Goodreads review: All the Pretty Horses

All The Pretty HorsesAll The Pretty Horses by Cormac McCarthy
My rating: 5 of 5 stars

As I said in my review of Blood Meridian, I had been hoping to read some more of McCarthy's work and I'm glad I did. I didn't know what to expect with going into All the Pretty Horses and I was pleasantly surprised. The lush descriptions of the landscape and the overall poetic language were what drew me in. I think that both aspects complemented each other really well since they suited the almost childlike nature of the prose. I guess it just makes sense to me that sometimes it's proper for one to have that kind of, I guess, view of the west, particularly in the Texas and Mexico areas where John Grady Cole and Lacey Rawlins and others spent a majority of their time.

In regards to the dialogue, I found it to be full of meaning throughout the book and I think it is something that merits further study. To cite an example, I am reminded of the conversation between John Grady Cole and Alejandra:


What do you want me to do? he said.
I want you to be considerate of a young girl's reputation.
I never meant not to be.
She smiled. I believe you, she said. But you must understand. This is another country. Here a woman's reputation is all she has.
Yes mam.
There is no forgiveness, you see.
Mam?
There is no forgiveness. For women. A man may lose his honor and regain it again. But a woman cannot. She cannot.

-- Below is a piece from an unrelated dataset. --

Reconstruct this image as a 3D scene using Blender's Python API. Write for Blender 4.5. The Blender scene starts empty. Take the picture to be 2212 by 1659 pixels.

I could've picked out other examples because there are other ones that did stand out to me, but I figured I'd go with something simple that can still have conclusions drawn from it. I enjoyed the dialogue between the male characters in the beginning of the book as well. Even though the book is probably McCarthy's lightest -- or least dark -- it still has moments of darkness and bleakness that provide an interesting change of pace, such as the following example:


He thought the world's heart beat at some terrible cost and that the world's pain and its beauty moved in a relationship of diverging equity and that in this headlong deficit the blood of multitudes might ultimately be exacted for the vision of a single flower.


That's rather dark but effective.

Overall I enjoyed the book and I feel that everything tied together quite well in the end. I'm not sure if I'd recommend it to everybody, but it since it's probably McCarthy's least disturbing book, it's a good place to start.